Like how the do you “do” historical materialism? Or dialectical materialism? How the fuck do I look at a problem and then apply this method? What are the steps? Why is it so difficult to learn left theory? I feel like I have to fight people to learn because the first thing anyone will do is throw jargon at me. Like imagine you're trying to learn physics and everyone says you start by reading Einstein as if a beginner would even be able to understand what Einstein is saying, who he is responding to, what the concepts in his work are.
At some point once you think you understand a concept you actually try your hand at it. If you're studying calculus you'll do a bunch of problem sets and that actually helps you understand what it is that you're doing, how mistakes happen, and how to get better. How do I practice this skill? Every suggestion I see basically amounts to: read lots of stuff.
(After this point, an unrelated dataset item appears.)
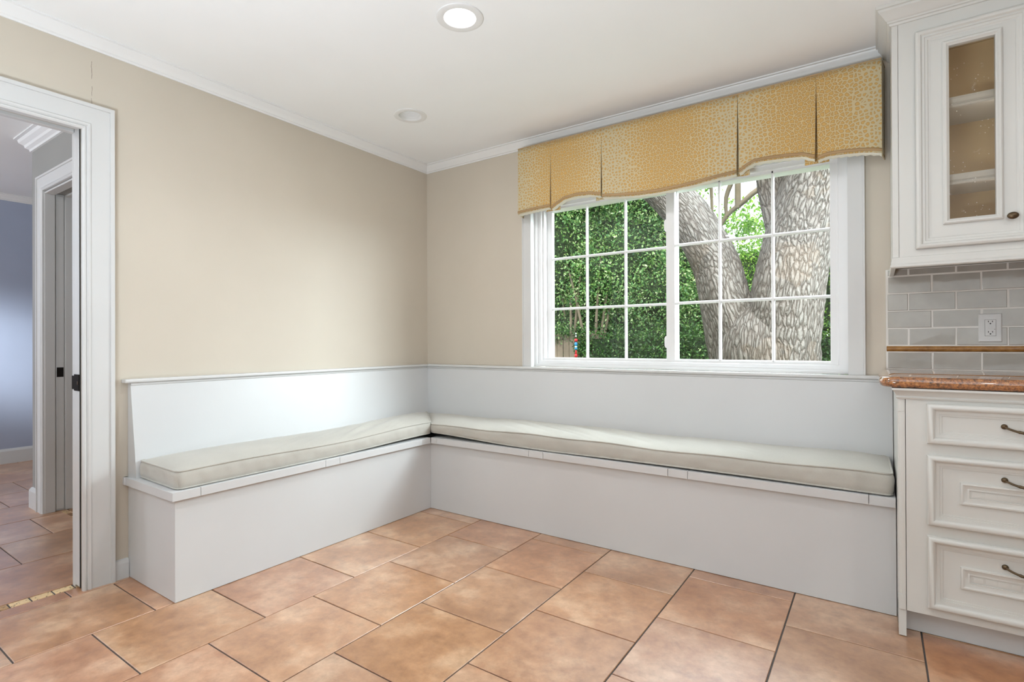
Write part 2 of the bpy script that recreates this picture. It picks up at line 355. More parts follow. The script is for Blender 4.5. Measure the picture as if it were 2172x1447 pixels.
def tone_attr(o, cols_per_face):
    me = o.data; a = me.color_attributes.new('tone', 'FLOAT_COLOR', 'CORNER')
    arr = np.ones((len(me.loops), 4), dtype=np.float32); k = 0
    ls = np.empty(len(me.polygons), dtype=np.int32); me.polygons.foreach_get('loop_total', ls)
    arr[:, :3] = np.repeat(np.asarray(cols_per_face, dtype=np.float32), ls, axis=0)
    a.data.foreach_set('color', arr.ravel())
def rect_frame(mb, x0, x1, z0, z1, prof, y, put=None, fill=False):
    """profile (inset, height) swept round a rectangle facing -y, mitred"""
    put = put or (lambda x, h, z: (x, y-h, z)); lp = []
    for d, h in prof: lp.append([put(x0+d, h, z0+d), put(x1-d, h, z0+d), put(x1-d, h, z1-d), put(x0+d, h, z1-d)])
    mb.loops(lp, True, False, fill); return mb
random.seed(7)

# ================================================================ SETTING
H = 2.38
# ---- floor: individually toned tiles over a grout bed
box(-6.0, 6.2, -6.0, 0.02, -0.30, -0.004).build('x', M_grout)
fl = bpy.data.objects['x']; fl.name = 'floor'; struct(fl)
tl = MB(); tones = []
def put_tile(mb, x0, x1, y0, y1, rnd, tns, g=0.0026, z=0.0, b=0.0015):
    x0 += g; x1 -= g; y0 += g; y1 -= g
    if x1-x0 < 0.01 or y1-y0 < 0.01: return
    lo = [(x0, y0, -0.006), (x1, y0, -0.006), (x1, y1, -0.006), (x0, y1, -0.006)]
    mi = [(x0, y0, z-b), (x1, y0, z-b), (x1, y1, z-b), (x0, y1, z-b)]
    hi = [(x0+b, y0+b, z), (x1-b, y0+b, z), (x1-b, y1-b, z), (x0+b, y1-b, z)]
    mb.loops([lo, mi, hi], True, False, True)
    c = (rnd.random(), rnd.random(), rnd.random()); tns.extend([c]*9)
rt = random.Random(3)
def fill_cols(xs, y0, y1, starts, pitch=0.42, keep=lambda x, y: True):
    for i in range(len(xs)-1):
        a = starts[i % 2]; k = math.floor((y0-a)/pitch); y = a+k*pitch
        while y < y1:
            ya, yb = max(y, y0), min(y+pitch, y1)
            if keep((xs[i]+xs[i+1])/2, (ya+yb)/2): put_tile(tl, xs[i], xs[i+1], ya, yb, rt, tones)
            y += pitch
xs = [0.033+0.4135*k for k in range(16)]; xs[-1] = 6.2
fill_cols(xs, -6.0, -0.03, (-0.757, -0.545))
xh = [-0.11-0.001]+[-0.575-0.415*k for k in range(14)]; xh = xh[::-1]
fill_cols(xh, -6.0, 0.0, (-2.18+0.0, -1.955))
put_tile_y = [-2.62, -2.19, -1.9]
for a, b2 in ((-6.0, -5.5), (-5.5, -5.0), (-5.0, -4.5), (-4.5, -4.0), (-4.0, -3.5), (-3.5, -3.05), (-3.05, -2.62), (-2.62, -2.165), (-2.165, -1.9)): put_tile(tl, -0.055, 0.033, a, b2, rt, tones)
t1 = tl.build('tiles', M_tile, fl); tone_attr(t1, tones)
mo = MB(); mt = []; rm = random.Random(11); y = -4.0
while y < -1.9:
    l = 0.055+0.02*rm.random(); put_tile(mo, -0.109, -0.057, y, y+l, rm, mt, 0.003, -0.0005); y += l
x = -1.44
while x < -0.2:
    for yy in (-1.80, -1.765, -1.73):
        put_tile(mo, x, x+0.09, yy, yy+0.033, rm, mt, 0.003, 0.001)
    x += 0.09
t2 = mo.build('mosaic_threshold', M_mosaic, fl); tone_attr(t2, mt)

# ---- ceiling with holes for the recessed cans
holes = [(LAMPS[0][0], LAMPS[0][1])]+[LAMP_OFF]+[(a, b) for a, b in LAMPS[1:]]
HR = 0.072; G = 0.11
cx = sorted({-6.2, 6.2}|{h[0]-G for h in holes}|{h[0]+G for h in holes}); cy = sorted({-6.2, 0.0}|{h[1]-G for h in holes}|{h[1]+G for h in holes})
cm = MB()
def inside(x, y): return any(abs(x-a) < G and abs(y-b) < G for a, b in holes)
for i in range(len(cx)-1):
    for j in range(len(cy)-1):
        if not inside((cx[i]+cx[i+1])/2, (cy[j]+cy[j+1])/2):
            cm.add([(cx[i], cy[j], H), (cx[i+1], cy[j], H), (cx[i+1], cy[j+1], H), (cx[i], cy[j+1], H)], [(0, 1, 2, 3)])
for a, b in holes:
    sq = []; ci = []
    for k in range(32):
        t_ = 2*PI*k/32; c_, s_ = math.cos(t_), math.sin(t_); m_ = max(abs(c_), abs(s_))
        sq.append((a+G*c_/m_, b+G*s_/m_, H)); ci.append((a+HR*c_, b+HR*s_, H))
    cm.loops([sq, ci])
cm.box(-6.2, 6.2, -6.2, 0.30, H+0.12, H+0.2)
ce = cm.build('ceiling', M_ceil); struct(ce)

# ---- walls
wl = MB()
DY, DY2, DZ = -2.121, -3.15, 1.985
wl.box(-0.005, 0, DY, 0.18, 0, H); wl.box(-0.100, -0.069, DY, 0.18, 0, H); wl.box(-0.069, -0.005, DY+1.2, DY+1.24, 0, H)
wl.box(-0.100, 0, DY2, DY, DZ+0.12, H); wl.box(-0.005, 0, DY2, DY, DZ, DZ+0.12); wl.box(-0.100, -0.069, DY2, DY, DZ, DZ+0.12)
wl.box(-0.100, 0, -6.0, DY2, 0, H)
struct(wl.build('wall_left', M_wall))
wb = MB(); OX0, OX1, OZ0, OZ1 = 0.927, 2.703, 0.872, 1.985
wb.box(0.0, OX0, 0, 0.18, 0, H); wb.box(OX1, 6.0, 0, 0.18, 0, H); wb.box(OX0, OX1, 0, 0.18, 0, OZ0); wb.box(OX0, OX1, 0, 0.18, OZ1, H)
struct(wb.build('wall_window', M_wall))
struct(box(6.0, 6.15, -6.0, 0.18, 0, H).build('wall_right', M_wall))
struct(box(-6.0, 6.15, -6.15, -6.0, 0, H).build('wall_rear', M_wall))
# side room walls
wa = MB(); AY = -1.87; AX = -1.705
wa.box(AX, -1.47, AY, AY+0.16, 0, H); wa.box(-1.47, -0.10, AY, AY+0.16, 2.0, H)
struct(wa.build('wall_hall', M_gray))
struct(box(AX, AX+0.06, AY+0.16, 0.0, 0, H).build('wall_hall_return', M_gray))
struct(box(-3.67, -3.55, -6.0, 0.18, 0, H).build('wall_far', M_blue))
struct(box(-3.55, -0.10, 0.0, 0.12, 0, H).build('wall_hall_rear', M_gray))

# ---- crown mouldings
CP = [(0.0, -0.053), (0.006, -0.053), (0.008, -0.046), (0.016, -0.043), (0.022, -0.034), (0.030, -0.024), (0.041, -0.015), (0.044, -0.008), (0.053, -0.006), (0.053, 0.0)]
def crown(name, path, prof, mat=M_crown, z=H):
    """path: list of functions out->(x,y)"""
    lp = [[(*p(d), z+h) for d, h in prof] for p in path]
    m = MB(); m.loops(lp, False); return struct(m.build(name, mat, smooth=30))
crown('trim_crown', [lambda d: (d, -6.0), lambda d: (d, -d), lambda d: (2.83, -d)], CP)
CPA = [(0.0, -0.085), (0.01, -0.083), (0.012, -0.07), (0.03, -0.06), (0.034, -0.045), (0.055, -0.03), (0.06, -0.012), (0.075, -0.008), (0.075, 0.0)]
crown('trim_crown_hall', [lambda d: (-0.10, AY-d), lambda d: (AX-d, AY-d), lambda d: (AX-d, 0.0)], CPA)
crown('trim_crown_far', [lambda d: (-3.55+d, -6.0), lambda d: (-3.55+d, 0.0)], CP)

# ---- door casing (left wall), swept with mitres; profile (distance from opening, thickness)
CAS = [(0, 0.0), (0, 0.012), (0.006, 0.016), (0.012, 0.016), (0.014, 0.012), (0.020, 0.018), (0.028, 0.020), (0.031, 0.015), (0.098, 0.018), (0.099, 0.024), (0.114, 0.024), (0.115, 0.0)]
def casing(name, y0, y1, ztop, prof, put, parent=None):
    lp = [[put(y1+d, t, -0.0), put(y1+d, t, ztop+d), put(y0-d, t, ztop+d), put(y0-d, t, 0.0)] for d, t in prof]
    # loops along profile; strips between consecutive profile points
    m = MB(); m.loops(lp, False); o = m.build(name, M_white, parent, smooth=25); return o
struct(casing('trim_doorway', DY2, DY, DZ-0.015, CAS, lambda a, t, z: (t, a, z)))
struct(casing('trim_hall_doorway', -1.46, -0.3, 2.005, CAS[:-1]+[(0.085, 0.024), (0.086, 0)] if False else [(d*0.8, t) for d, t in CAS], lambda a, t, z: (a, AY-t, z)))
# casing of hall doorway is mirrored: its left leg is the visible one
jm = MB()
jm.box(-1.475, -1.455, AY-0.002, AY+0.05, 0, 2.0); jm.box(-1.475, -1.468, AY+0.05, AY+0.10, 0, 2.0); jm.box(-1.475, -1.455, AY+0.10, AY+0.162, 0, 2.0)
jm.box(-1.475, -0.10, AY, AY+0.05, 1.99, 2.004); jm.box(-1.475, -0.10, AY+0.10, AY+0.16, 1.99, 2.004)
struct(jm.build('trim_hall_jamb', M_white, bevel=0.002))
ja = MB()
ja.box(-0.101, -0.070, DY-0.002, DY, 0, DZ)
ja.box(-0.022, 0.001, DY2, DY-0.003, DZ-0.014, DZ); ja.box(-0.101, -0.070, DY2, DY-0.003, DZ-0.014, DZ)
struct(ja.build('trim_door_jamb', M_white, bevel=0.0015))
tk = box(-0.068, -0.006, DY2, DY-0.003, DZ+0.10, DZ+0.119).build('trim_slot_shade', M_dark); struct(tk)  # dark box painting the shade deep in the header slot
# pocket doors
pd = box(-0.067, -0.015, DY-0.0035, -1.30, 0.012, 2.02).build('door_1', M_white, bevel=0.003); struct(pd)
box(-0.0145, -0.0045, DY-0.0028, -1.9, 0.01, 2.0).build('pocket_shade_strip', M_dark, pd)  # solid dark strip painted in as shade between door and casing
box(-0.0675, -0.0120, DY-0.0065, DY-0.0030, 0.850, 0.921).build('latch_plate', M_black, pd, bevel=0.001)
box(-0.096, -0.0675, DY-0.0055, DY-0.0020, 0.856, 0.914).build('strike_lip', M_black, pd)
box(-0.024, -0.018, DY-0.0085, DY-0.006, 0.878, 0.892).build('latch_lever', M_brass, pd)
pd2 = box(-1.50, -1.462, AY+0.055, AY+0.095, 0.012, 1.99).build('door_2', M_white, bevel=0.002); struct(pd2)
box(-1.463, -1.4605, AY+0.058, AY+0.092, 0.845, 0.905).build('strike_plate', M_black, pd2)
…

And I don't see how this is different than just being a lib and reading a bunch of stuff and popping off with hot takes
Edit: kind of confused that there are lots of responses but no answer.
Check out Theory as History: Essays on Modes of Production and Exploitation by Jairus Banaji or origins of capitalism by Ellen meiksons wood, or passages from Antiquity to Feudalism by perry anderson or for more modern problems any of Mike Davis' books. All are sustained exercises and really good examples of doing historical materialist analysis.
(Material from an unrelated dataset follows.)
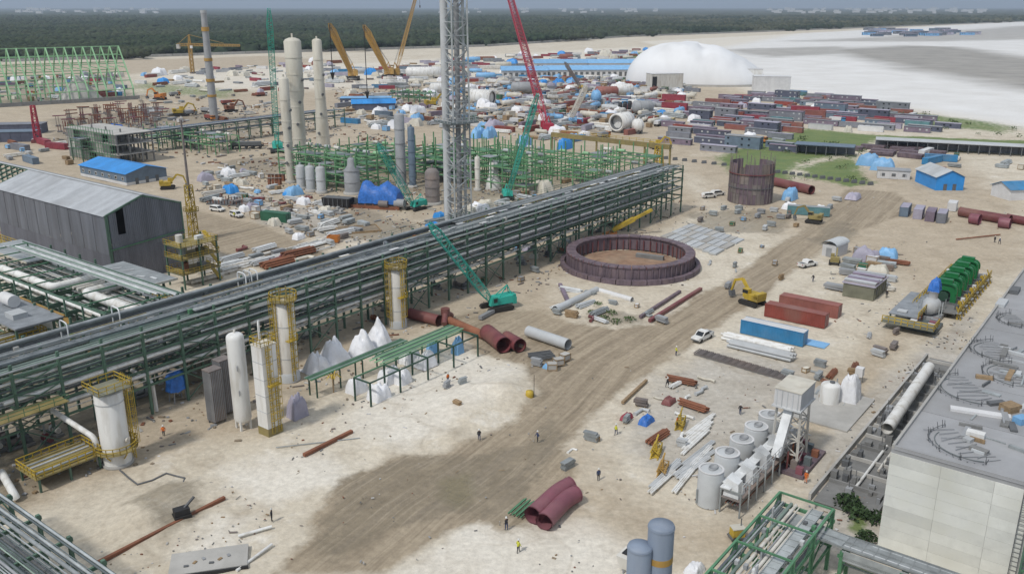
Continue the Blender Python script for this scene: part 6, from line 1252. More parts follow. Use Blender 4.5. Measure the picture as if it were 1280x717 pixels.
# right middle: huts and sheds
gable('blue hut with pale grey roof at the right roadside', 1169, 238, 0, 9.5, 16, 4.6, 6.8, rz=R(0), wall='blue_roof', roof='grey_light', windows=0, doors=2)
gable('blue roofed white hut at the right picture edge', 1242, 247, 0, 9, 24, 3.6, 5.4, rz=R(-80), wall='cont_white', roof='cont_blue', windows=6, doors=0).location = place(1238, 244)
for k, (u, v, lb) in enumerate(((1085, 206, 'bright blue wrapped stack, left of the pair beside the grass'), (1103, 212, 'bright blue wrapped stack, right of the pair beside the grass'))): draped('wrapped_stack', lb, 'tarpaulin', u, v, 9, 6, 4.2, 'blue_light', seed=90 + k, rz=NE2 + 0.2, n=8)
flatbox('low grey flat roofed hut near the blue wrapped stacks', 1116, 222, 11, 6, 3, NE2 + 0.3, 'cont_white', 'grey', 4, wins=3, wm='grey_dark')
for k, (u, v, L_, lb) in enumerate(((1030, 193, 24, 'slate blue roofed shed on the grass'), (1212, 191, 76, 'long dark open shed with pale roof along the right grass'))):
    t = thing('open_shed', lb, 'shed', place(u, v), R(-24 if k == 0 else -22)); ubox(t, 'roof', (0, 0, 4.2), (L_, 9, 0.3), 'cont_slate' if k == 0 else 'grey_light')
    for q in range(int(L_ / 4)):
        for y in (-4, 4): ubar(t, 'post', (-L_ / 2 + 1 + q * 4, y, 0), (-L_ / 2 + 1 + q * 4, y, 4.1), 0.3, 'grey_dark')
    ubox(t, 'back_wall', (0, 4.2, 2), (L_, 0.2, 4), 'cont_grey')
t = thing('tool_hut', 'small hut with rounded pale roof beside the dark wet patch', 'hut', place(1043, 318), A - 0.15); part(t, 'wall', MB().box((0, 0, 1.5), (6.5, 3.6, 3.0)), 'cont_white'); b = MB(); V = []
for i in range(9): a_ = math.pi * i / 8; V += [(-3.5, 2.05 * math.cos(a_), 3.0 + 1.1 * math.sin(a_)), (3.5, 2.05 * math.cos(a_), 3.0 + 1.1 * math.sin(a_))]
b.add(V, [(2 * i, 2 * i + 1, 2 * i + 3, 2 * i + 2) for i in range(8)]); part(t, 'roof', b, 'grey_light'); ubox(t, 'door', (-3.3, 0, 1.2), (0.1, 1.4, 2.2), 'grey')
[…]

Don't overthink it, the point is to look at history as the product of material conditions. Now this does not mean ignoring ideology, far from it, but it means we look at history not as series of spontaneous events in the minds of people, but as a product of physical and social forces influencing people.
Now no particular history doing historical materialism means it is right, many are wrong lol. It just describes a position one takes on how history happens, and that informs what should be studied. There can still be gigantic rifts and arguments between historical materialist historians and political theorists on important issues like the origins of capitalism, the nature of the state, politics, imperialism etc. There's especially disagreements over political theory. For example someone in here recommended Poulantzas. Poulantzas, who is a great writer, started as a leninist but then came in his own analysis to reject it. He also wrote a lot about the state and had a series of heated debates with Ralph Miliband about it. Both he and Miliband were historical materialists, but had very different ideas about what the specific material things they were arguing about were. The debate between Poulantzas readers and people like the late Leo Panitch who was influenced a lot by Miliband continued to this day (rip Leo, he died last month).
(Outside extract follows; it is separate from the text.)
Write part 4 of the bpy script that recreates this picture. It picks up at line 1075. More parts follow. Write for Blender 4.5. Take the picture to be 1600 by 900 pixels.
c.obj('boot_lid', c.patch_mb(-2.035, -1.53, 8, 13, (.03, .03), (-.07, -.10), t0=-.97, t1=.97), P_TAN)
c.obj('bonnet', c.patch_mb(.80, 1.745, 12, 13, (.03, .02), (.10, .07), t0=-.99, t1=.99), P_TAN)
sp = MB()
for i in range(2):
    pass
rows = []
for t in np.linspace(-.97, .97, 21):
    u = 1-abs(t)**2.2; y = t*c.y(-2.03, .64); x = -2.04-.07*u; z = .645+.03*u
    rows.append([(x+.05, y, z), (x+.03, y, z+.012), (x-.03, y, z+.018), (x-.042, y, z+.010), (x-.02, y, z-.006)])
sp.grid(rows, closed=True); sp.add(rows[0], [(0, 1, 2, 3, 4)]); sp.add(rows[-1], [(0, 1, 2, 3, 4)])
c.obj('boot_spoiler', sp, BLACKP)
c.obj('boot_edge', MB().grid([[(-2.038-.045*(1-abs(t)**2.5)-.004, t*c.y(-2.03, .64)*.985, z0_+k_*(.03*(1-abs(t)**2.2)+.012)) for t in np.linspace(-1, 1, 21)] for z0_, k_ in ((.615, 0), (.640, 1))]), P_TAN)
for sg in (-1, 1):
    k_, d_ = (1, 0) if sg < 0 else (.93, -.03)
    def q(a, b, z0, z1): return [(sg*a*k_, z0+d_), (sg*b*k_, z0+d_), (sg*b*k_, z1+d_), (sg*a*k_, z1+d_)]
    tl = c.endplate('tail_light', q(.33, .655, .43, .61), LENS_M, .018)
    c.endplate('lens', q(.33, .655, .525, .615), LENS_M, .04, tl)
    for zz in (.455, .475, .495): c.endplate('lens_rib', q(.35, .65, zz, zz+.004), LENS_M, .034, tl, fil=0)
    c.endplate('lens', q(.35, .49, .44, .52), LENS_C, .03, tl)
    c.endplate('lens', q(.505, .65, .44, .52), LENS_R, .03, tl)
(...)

Dialectical materialism to some people just means historical materialism. To others, it means a wider application of dialectical thinking, things like Engels laws of dialectics he cribbed from Hegel, to physical forces in nature (to me, doing this is kind of useless though, it's just ad-hoc labeling of things as contradictions and that's not really useful for learning new information than not doing that and using some other system to label things).